Reconstructing 2D curves from sample points has long been a critical challenge in computer graphics, finding essential applications in vector graphics. The design and editing of curves on surfaces has only recently begun to receive attention, primarily relying on human assistance, and where not, limited by very strict sampling conditions. In this work, we formally improve on the state-of-the-art requirements and introduce an innovative algorithm capable of reconstructing closed curves directly on surfaces from a given sparse set of sample points.
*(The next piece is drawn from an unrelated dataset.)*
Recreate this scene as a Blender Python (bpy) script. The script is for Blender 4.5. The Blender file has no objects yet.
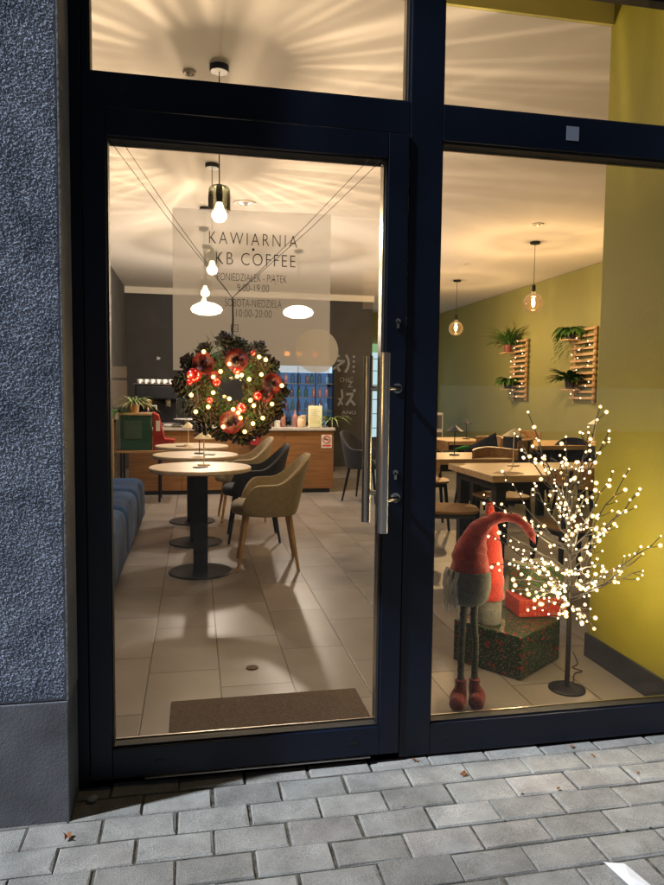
import bpy, bmesh, math, random
from math import sin, cos, pi, radians, sqrt, atan2
from mathutils import Vector, Matrix, noise

S = bpy.context.scene
COL = S.collection
rnd = random.Random(7)

# ------------------------------------------------------------------ camera
def set_camera():
    px_f, yaw, pitch, roll = 690.0, radians(11.2476), radians(4.05), radians(0.65)
    cd = bpy.data.cameras.new('camera')
    cd.sensor_fit = 'HORIZONTAL'; cd.sensor_width = 36.0; cd.lens = px_f / 664.0 * 36.0
    cd.clip_start = 0.02; cd.clip_end = 400
    co = bpy.data.objects.new('camera', cd); COL.objects.link(co)
    fw = Vector((sin(yaw) * cos(pitch), cos(yaw) * cos(pitch), -sin(pitch)))
    rt = Vector((cos(yaw), -sin(yaw), 0)); up = rt.cross(fw)
    r2 = cos(roll) * rt + sin(roll) * up; u2 = -sin(roll) * rt + cos(roll) * up
    M = Matrix((r2, u2, -fw)).transposed().to_4x4()
    M.translation = Vector((0.264, -2.26, 1.27))
    co.matrix_world = M
    S.camera = co
set_camera()

# ------------------------------------------------------------------ world, street light, exposure
SUN_AZ, SUN_EL = radians(13.0), radians(47.0)       # light travels towards +x and slightly +y
w = bpy.data.worlds.new('World'); S.world = w; w.use_nodes = True
nt = w.node_tree; nt.nodes.clear()
sky = nt.nodes.new('ShaderNodeTexSky'); sky.sky_type = 'NISHITA'; sky.sun_disc = False
sky.sun_elevation = radians(0.8); sky.sun_rotation = radians(250)
bg = nt.nodes.new('ShaderNodeBackground'); bg.inputs[1].default_value = 0.06
wo = nt.nodes.new('ShaderNodeOutputWorld')
nt.links.new(sky.outputs[0], bg.inputs[0]); nt.links.new(bg.outputs[0], wo.inputs[0])
sl = bpy.data.lights.new('street_light', 'SUN'); sl.energy = 3.9; sl.angle = radians(2.2); sl.color = (0.86, 0.93, 1.0)
so = bpy.data.objects.new('street_light', sl); COL.objects.link(so)
d = Vector((cos(SUN_AZ) * cos(SUN_EL), sin(SUN_AZ) * cos(SUN_EL), -sin(SUN_EL)))
so.rotation_euler = d.to_track_quat('-Z', 'Y').to_euler(); so.location = (-4, -2, 6)
S.view_settings.view_transform = 'Standard'; S.view_settings.look = 'None'
S.view_settings.exposure = 0.28; S.view_settings.gamma = 1.0; S.view_settings.use_curve_mapping = False
S.render.engine = 'CYCLES'
cy = S.cycles
cy.max_bounces = 8; cy.diffuse_bounces = 3; cy.glossy_bounces = 3; cy.transmission_bounces = 4
cy.transparent_max_bounces = 24; cy.sample_clamp_indirect = 2.0; cy.sample_clamp_direct = 0.0
cy.caustics_reflective = False; cy.caustics_refractive = False; cy.use_denoising = True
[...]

We extend and adapt a state-of-the-art planar curve reconstruction method to the realm of surfaces while dealing with the challenges arising from working on non-Euclidean domains. We demonstrate the robustness of our method by reconstructing multiple curves on various surface meshes. We explore novel potential applications of our approach, allowing for automated reconstruction of curves on Riemannian manifolds.

翻译：从样本点重构二维曲线一直是计算机图形学中的关键挑战，在矢量图形中具有重要应用。曲面上的曲线设计与编辑直至近期才开始受到关注，主要依赖人工辅助，即便无需人工干预，也受限于极为严格的采样条件。本文在现有技术要求的基础上取得正式突破，提出一种创新算法，能够根据给定的稀疏样本点集直接在曲面上重构闭合曲线。我们将先进的平面曲线重构方法进行扩展与适配，使其适用于曲面领域，同时解决非欧几里得域计算带来的挑战。通过在多种曲面网格上重构多条曲线，我们验证了该方法的鲁棒性。我们探索了该方法的新颖应用前景，实现了黎曼流形上曲线的自动化重构。